Regulatory reforms in Brazil and the gradual rise of private competitors have helped reduce state-controlled Petrobras' share of the country's natural gas market to below 70pc, the lowest on record, although progress is still lagging initial market liberalization goals.
The firm's market share fell to 67pc in 2024, down from around 70pc in 2023 and 95pc in 2015, according to hydrocarbon regulator ANP's 2025 statistical yearbook published in late June. Reducing Petrobras' market share was one of the main goals of the 2021 gas law, which also aimed to attract private investment and lower energy costs by encouraging competition.
Petrobras' sales volumes have kept steady for the past 10 years at around 47mn m³/d, even as total production in the country grew to 153mn m³/d in 2024 from 120mn m³/d in 2014 and as total sales on the transport grid rose to 70.15mn m³/d from 50mn m³/d in the same period, according to ANP.
Private companies' market share has grown in tandem with Petrobras' decline. Private participants now account for 33pc of Brazil's natural gas market, up from 29pc a year earlier, with Brazil's northeast — where private gas suppliers hold 71pc of the market — leading the shift with a more dynamic market.
This growing competition has taken its toll on Petrobras' results. Its natural gas sales fell by 4pc in 2024 to 47mn m³/d, while revenue from its gas and low-carbon energy division dropped by 7.4pc. The company's gross profit declined by 11pc in the period, the firm said.

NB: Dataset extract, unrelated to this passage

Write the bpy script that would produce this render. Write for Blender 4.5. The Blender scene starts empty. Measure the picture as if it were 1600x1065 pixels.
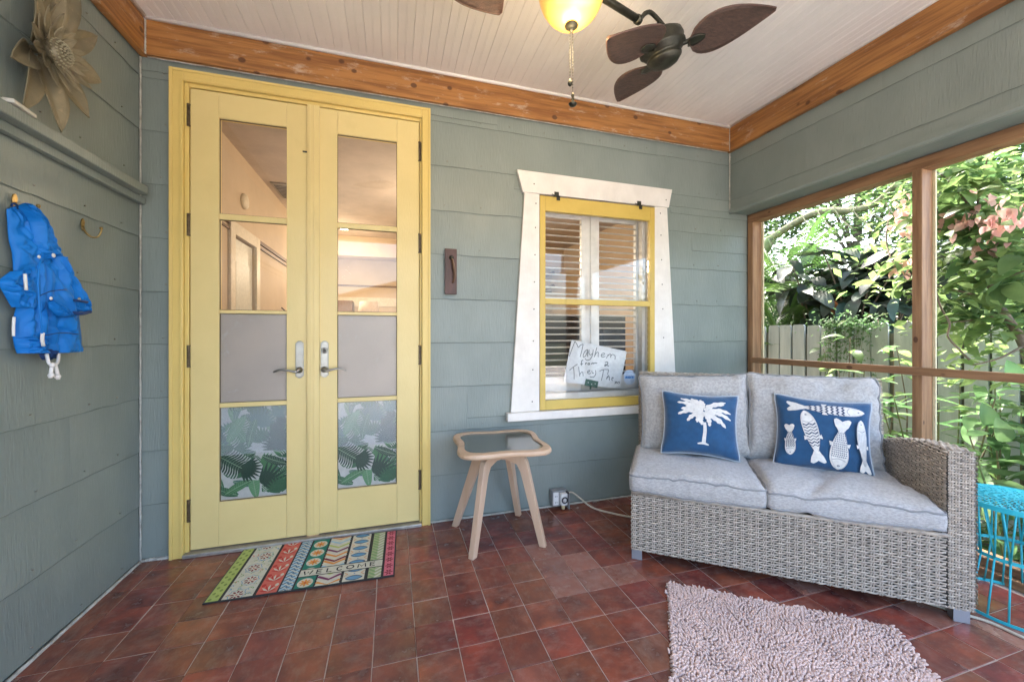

Petrobras may have lost market share but not its relevance and resilience. To respond to this competitive pressure, it has reshaped its commercial strategy, introducing new contract models with greater flexibility in terms of duration, pricing indexation and volume commitments. Recently, chief executive Magda Chambriard said that Petrobras will be in "whatever bidding round that takes place in Brazil", underscoring the firm's stance on maintaining its strong market presence.
A clear example of Petrobras' market resilience is southeastern Sao Paulo state, where it had long held a monopoly as gas distributor Comgas' sole gas supplier. The firm found new competition there in 2023, with companies such as New Fortress Energy, Eneva, Galp and Shell Energy joining Comgas' supplier portfolio. But the state-controlled firm continues to dominate the region, as it signed an 11-year, R56bn ($10bn) contract with Comgas in 2024.
Although the federal government holds a controlling stake in Petrobras, it operates as a publicly traded company, meaning it is driven by commercial goals and shareholder value, not public policy. This creates a complex dynamic: the government promotes market liberalization, while Petrobras must remain competitive and profitable in a more open environment.